Both players have been moved between the left and right flanks in recent weeks and their impact has been reduced, culminating in Martinelli not making the 18-man squad for Sunday’s win over Everton. In the Newcastle home game, Martinelli was an unused substitute and Aubameyang opened the scoring in a 4-0 win. At Burnley and Olympiacos, Arsenal were unable to break the deadlock with both players on the pitch [Lacazette’s winner in Athens came after Martinelli had been replaced].

There are other issues in Arsenal’s front four. Nicolas Pepe is a mercurial talent, but as we saw in Athens last week, he isn’t the sort of player that holds structure. His high risk / high reward dribbling style means that sometimes he will frustrate and sometimes he will produce a cross or shot that splits a defence in twain. On Sunday he set up Aubameyang’s winning goal, but Richarlison was allowed an ocean of space to attack Bellerin down Arsenal’s right.

Every team needs a certain amount of devil and with that will come some wastage, that’s just part of the deal you do with wide players that make a difference. We can see already that having Pepe, Aubameyang and Martinelli in the same front line is potentially problematic. Forward lines tend to need something or someone to orbit around, a pillar to keep the other rotating elements in check. That is why Arteta has found it difficult to drop Lacazette, even when his form has been questionable. For the last two Premier League games, Arteta opted for Nketiah at centre-forward and Aubameyang in the inside-left space.

The manager still felt that he needed a central pillar of some kind and he did not view Aubameyang or Martinelli as that player. Come the summer, this will probably cease to be an issue. Aubameyang will be 31 in June and Arsenal are probably no longer in a position to award late peak players high-end contracts – particularly if they are not in the Champions League next season.

Arsenal are in a period of renewal and having made a series of poor decisions over contract renewals and player sales, they haven’t left themselves much wiggle room to give Auba the type of salary he is entitled to ask for.
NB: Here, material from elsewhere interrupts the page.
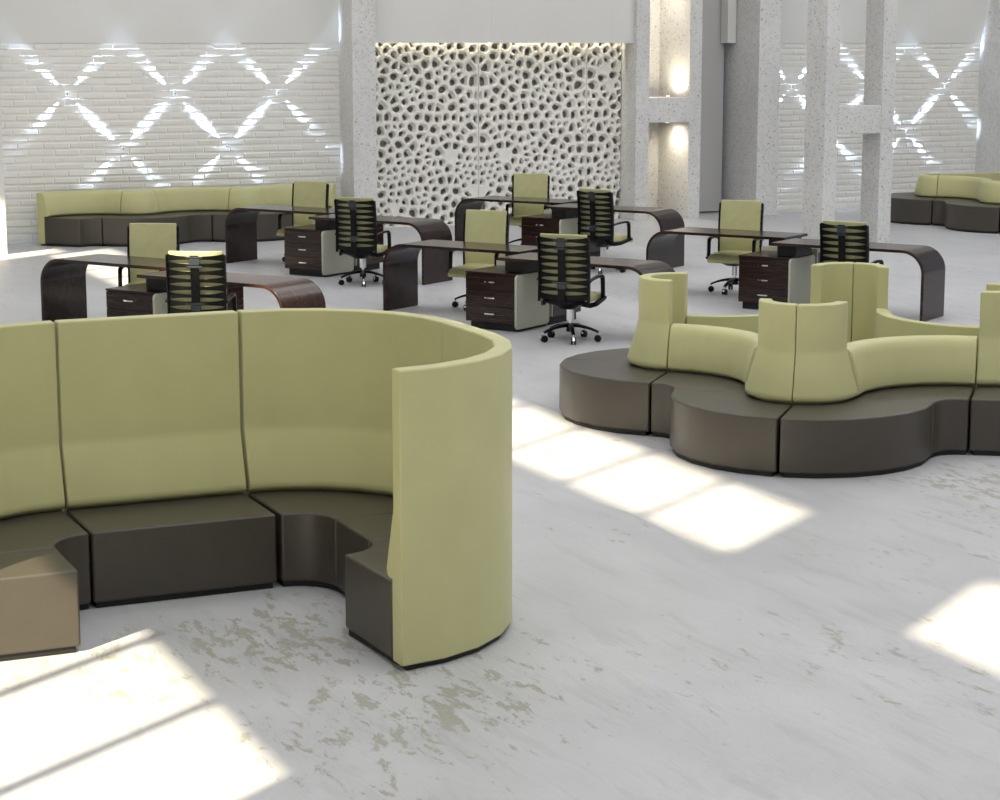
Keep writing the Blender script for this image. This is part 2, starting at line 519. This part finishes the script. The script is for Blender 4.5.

It will be a shame to lose the Gabonese, but Arsenal are going to have to replace him sooner rather than later and it makes sense to try to do that with a decent sale price behind them.

It won’t be easy, because the club had spent five and a half years searching for the true heir to Robin van Persie’s goals when they signed Auba in 2018. What they can do is use the windfall to buy a striker that better fits with the players they have who represent at least the medium-term future and that will mean buying players that gel with the likes of Martinelli and Pepe.